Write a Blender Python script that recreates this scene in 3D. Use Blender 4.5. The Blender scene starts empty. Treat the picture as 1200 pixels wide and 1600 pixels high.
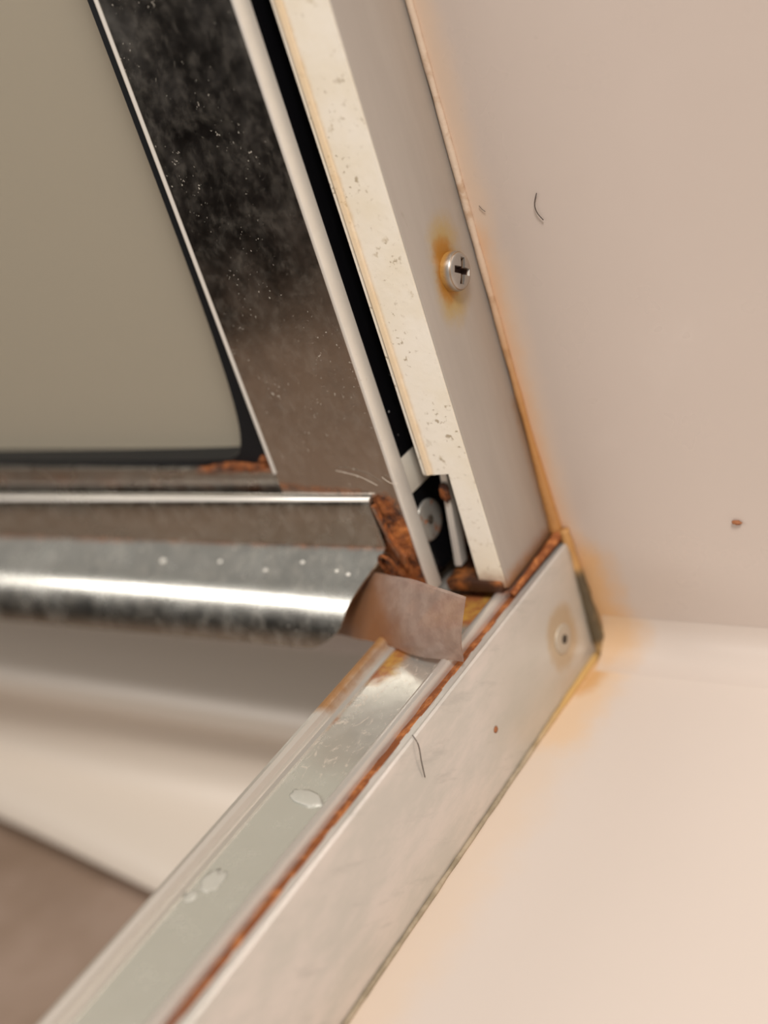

================

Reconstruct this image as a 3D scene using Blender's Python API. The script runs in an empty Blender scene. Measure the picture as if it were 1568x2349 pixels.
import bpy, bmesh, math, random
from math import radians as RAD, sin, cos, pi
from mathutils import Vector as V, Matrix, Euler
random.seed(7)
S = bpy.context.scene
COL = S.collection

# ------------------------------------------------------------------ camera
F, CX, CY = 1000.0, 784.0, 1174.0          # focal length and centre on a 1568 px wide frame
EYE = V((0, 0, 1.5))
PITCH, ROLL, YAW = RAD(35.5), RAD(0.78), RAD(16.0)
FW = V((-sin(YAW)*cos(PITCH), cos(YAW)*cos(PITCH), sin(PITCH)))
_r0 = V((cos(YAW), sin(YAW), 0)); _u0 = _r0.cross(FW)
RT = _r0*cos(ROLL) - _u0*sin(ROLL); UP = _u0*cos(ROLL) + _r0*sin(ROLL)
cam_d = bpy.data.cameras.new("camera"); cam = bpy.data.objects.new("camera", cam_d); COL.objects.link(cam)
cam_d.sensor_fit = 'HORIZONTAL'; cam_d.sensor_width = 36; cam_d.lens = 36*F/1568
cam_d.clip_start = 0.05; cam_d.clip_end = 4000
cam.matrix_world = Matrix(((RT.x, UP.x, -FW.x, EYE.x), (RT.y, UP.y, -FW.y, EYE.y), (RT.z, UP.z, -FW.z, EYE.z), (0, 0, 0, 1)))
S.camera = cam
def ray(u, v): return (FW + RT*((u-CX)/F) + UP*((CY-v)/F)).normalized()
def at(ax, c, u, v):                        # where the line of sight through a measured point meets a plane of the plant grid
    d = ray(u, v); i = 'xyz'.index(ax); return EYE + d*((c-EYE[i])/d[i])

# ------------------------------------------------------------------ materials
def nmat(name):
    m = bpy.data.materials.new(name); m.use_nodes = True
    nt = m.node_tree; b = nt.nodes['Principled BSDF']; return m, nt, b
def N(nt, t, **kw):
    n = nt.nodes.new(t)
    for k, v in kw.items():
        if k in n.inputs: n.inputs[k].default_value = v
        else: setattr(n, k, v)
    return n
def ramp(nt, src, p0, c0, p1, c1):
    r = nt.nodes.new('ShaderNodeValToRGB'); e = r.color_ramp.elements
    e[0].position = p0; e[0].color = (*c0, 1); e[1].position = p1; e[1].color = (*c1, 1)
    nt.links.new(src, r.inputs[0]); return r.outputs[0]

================

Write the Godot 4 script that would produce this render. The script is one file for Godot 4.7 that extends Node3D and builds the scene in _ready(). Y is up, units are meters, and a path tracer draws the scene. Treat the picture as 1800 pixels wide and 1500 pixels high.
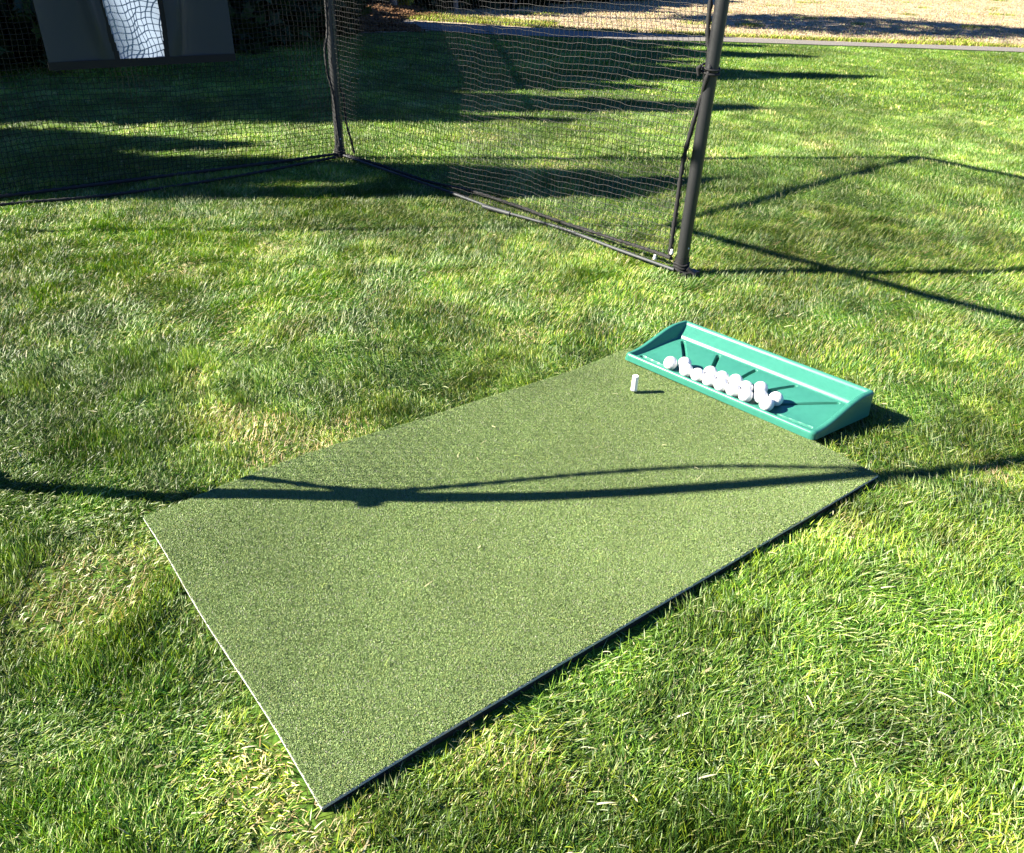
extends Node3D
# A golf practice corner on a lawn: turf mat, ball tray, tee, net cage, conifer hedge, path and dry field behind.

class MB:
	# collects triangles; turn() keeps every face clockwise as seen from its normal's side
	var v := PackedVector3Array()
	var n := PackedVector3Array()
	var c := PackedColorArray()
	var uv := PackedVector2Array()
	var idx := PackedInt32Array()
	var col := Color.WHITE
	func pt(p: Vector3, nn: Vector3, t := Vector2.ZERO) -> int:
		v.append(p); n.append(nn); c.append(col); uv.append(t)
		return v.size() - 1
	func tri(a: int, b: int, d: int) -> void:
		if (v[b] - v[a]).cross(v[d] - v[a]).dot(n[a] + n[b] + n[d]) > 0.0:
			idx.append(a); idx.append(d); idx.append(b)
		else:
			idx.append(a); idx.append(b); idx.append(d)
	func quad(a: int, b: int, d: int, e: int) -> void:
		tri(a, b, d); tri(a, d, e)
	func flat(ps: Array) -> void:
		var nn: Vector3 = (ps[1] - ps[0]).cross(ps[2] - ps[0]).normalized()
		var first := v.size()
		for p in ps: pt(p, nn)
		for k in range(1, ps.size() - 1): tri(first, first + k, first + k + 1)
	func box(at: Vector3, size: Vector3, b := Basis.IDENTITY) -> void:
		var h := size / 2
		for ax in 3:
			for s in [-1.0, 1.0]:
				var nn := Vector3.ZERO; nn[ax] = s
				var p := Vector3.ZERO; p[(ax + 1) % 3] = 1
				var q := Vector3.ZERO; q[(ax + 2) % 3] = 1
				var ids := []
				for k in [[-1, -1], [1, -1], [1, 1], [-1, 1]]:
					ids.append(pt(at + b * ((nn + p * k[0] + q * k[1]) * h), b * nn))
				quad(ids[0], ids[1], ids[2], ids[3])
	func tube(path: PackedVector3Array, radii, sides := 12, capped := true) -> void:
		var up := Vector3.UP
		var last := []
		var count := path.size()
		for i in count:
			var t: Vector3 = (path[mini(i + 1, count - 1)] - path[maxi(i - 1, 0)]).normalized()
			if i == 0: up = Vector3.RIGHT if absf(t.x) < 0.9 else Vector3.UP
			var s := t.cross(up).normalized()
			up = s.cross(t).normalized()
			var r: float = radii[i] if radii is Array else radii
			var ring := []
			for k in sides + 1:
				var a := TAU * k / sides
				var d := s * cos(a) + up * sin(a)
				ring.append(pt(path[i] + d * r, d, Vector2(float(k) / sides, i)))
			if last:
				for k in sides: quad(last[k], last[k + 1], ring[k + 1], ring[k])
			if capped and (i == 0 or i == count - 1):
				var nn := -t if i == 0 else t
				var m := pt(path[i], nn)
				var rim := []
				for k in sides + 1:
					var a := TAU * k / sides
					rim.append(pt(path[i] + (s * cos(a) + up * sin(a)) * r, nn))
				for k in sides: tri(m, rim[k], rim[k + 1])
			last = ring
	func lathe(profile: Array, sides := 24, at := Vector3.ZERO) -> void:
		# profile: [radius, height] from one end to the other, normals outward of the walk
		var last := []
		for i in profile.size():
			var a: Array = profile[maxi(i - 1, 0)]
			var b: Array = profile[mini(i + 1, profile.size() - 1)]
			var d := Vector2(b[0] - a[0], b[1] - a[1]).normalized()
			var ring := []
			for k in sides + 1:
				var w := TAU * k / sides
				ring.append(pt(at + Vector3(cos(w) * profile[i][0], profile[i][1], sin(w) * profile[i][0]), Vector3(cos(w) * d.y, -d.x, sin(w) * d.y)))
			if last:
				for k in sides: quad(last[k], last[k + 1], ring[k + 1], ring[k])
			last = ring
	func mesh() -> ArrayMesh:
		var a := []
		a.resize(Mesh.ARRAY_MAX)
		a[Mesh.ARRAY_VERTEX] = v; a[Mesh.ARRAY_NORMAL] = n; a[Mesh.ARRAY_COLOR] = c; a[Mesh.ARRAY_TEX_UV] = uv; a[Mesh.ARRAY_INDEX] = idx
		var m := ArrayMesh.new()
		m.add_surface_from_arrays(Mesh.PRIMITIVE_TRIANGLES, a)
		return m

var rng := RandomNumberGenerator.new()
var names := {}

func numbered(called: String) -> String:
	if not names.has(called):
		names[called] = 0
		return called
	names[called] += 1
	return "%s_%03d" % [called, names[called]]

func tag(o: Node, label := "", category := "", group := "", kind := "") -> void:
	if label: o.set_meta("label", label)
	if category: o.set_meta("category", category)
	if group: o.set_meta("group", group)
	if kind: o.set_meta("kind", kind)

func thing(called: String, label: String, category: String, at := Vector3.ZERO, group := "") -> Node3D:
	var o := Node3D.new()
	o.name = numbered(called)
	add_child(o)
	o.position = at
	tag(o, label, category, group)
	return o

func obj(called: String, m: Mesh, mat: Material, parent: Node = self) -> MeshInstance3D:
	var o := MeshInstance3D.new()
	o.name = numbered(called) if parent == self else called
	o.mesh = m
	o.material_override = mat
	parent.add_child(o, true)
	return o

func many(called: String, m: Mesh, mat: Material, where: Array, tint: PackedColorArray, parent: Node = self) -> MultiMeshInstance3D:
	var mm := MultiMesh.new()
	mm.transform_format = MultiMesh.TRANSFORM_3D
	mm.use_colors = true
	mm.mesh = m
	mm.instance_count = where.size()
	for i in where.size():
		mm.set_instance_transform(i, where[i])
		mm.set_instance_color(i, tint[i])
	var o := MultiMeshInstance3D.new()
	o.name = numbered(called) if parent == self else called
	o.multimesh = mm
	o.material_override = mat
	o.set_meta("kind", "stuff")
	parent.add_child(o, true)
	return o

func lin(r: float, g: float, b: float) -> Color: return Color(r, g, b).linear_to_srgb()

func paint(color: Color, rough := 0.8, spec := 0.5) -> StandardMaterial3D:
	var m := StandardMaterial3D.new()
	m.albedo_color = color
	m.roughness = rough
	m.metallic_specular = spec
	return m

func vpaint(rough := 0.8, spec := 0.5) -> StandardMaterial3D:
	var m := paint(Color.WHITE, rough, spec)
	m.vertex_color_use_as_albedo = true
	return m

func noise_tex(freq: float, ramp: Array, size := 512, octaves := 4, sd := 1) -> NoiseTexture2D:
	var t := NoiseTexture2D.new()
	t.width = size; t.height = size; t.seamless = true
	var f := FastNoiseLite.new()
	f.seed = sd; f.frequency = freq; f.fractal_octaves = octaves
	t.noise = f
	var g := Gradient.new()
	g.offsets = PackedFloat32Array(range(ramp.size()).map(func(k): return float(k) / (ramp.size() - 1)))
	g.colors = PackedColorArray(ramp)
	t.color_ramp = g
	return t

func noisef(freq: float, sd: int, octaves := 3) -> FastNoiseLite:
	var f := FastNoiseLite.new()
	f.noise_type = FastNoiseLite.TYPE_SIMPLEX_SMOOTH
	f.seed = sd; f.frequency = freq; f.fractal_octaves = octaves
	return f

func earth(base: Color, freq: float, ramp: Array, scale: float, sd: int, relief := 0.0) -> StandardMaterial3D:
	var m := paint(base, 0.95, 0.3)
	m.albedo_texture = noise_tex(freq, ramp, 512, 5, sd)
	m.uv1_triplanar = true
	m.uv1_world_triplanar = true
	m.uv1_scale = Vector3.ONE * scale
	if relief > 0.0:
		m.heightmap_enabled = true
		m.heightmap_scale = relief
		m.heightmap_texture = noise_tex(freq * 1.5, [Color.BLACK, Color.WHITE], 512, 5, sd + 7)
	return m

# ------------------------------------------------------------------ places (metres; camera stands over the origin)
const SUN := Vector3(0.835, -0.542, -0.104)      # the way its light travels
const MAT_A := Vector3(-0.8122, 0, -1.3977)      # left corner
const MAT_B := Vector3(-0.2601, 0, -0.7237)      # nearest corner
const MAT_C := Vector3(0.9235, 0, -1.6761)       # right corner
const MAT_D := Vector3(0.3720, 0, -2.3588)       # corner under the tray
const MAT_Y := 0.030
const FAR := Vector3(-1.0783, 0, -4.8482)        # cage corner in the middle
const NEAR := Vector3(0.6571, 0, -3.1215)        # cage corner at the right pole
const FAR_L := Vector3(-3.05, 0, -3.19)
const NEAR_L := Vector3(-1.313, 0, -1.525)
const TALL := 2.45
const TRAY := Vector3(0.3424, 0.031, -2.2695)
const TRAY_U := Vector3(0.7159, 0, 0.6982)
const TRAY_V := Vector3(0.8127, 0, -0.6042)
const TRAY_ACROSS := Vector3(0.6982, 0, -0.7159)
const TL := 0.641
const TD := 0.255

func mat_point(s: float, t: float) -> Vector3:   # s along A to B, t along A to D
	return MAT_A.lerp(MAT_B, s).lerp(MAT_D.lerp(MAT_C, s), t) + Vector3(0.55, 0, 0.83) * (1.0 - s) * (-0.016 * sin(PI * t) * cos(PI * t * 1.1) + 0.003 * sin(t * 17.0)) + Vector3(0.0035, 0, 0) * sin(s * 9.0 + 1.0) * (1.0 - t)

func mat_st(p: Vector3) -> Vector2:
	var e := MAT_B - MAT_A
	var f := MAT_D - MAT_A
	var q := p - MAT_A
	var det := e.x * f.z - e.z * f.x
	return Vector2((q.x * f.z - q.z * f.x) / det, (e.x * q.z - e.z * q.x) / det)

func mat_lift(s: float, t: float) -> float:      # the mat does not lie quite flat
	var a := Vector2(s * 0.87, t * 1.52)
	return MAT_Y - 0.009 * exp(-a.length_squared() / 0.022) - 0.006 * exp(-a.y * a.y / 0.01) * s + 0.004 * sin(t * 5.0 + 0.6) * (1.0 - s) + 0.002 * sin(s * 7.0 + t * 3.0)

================

→ **WRITTEN REQUEST**
Extract from the records above the lines from the one containing "Reconstruct this image" to the one containing "COL = S.collection", both lines included, exactly as they appear and with nothing else.

→ **CORRECT RESPONSE**
Reconstruct this image as a 3D scene using Blender's Python API. The script runs in an empty Blender scene. Measure the picture as if it were 1568x2349 pixels.
import bpy, bmesh, math, random
from math import radians as RAD, sin, cos, pi
from mathutils import Vector as V, Matrix, Euler
random.seed(7)
S = bpy.context.scene
COL = S.collection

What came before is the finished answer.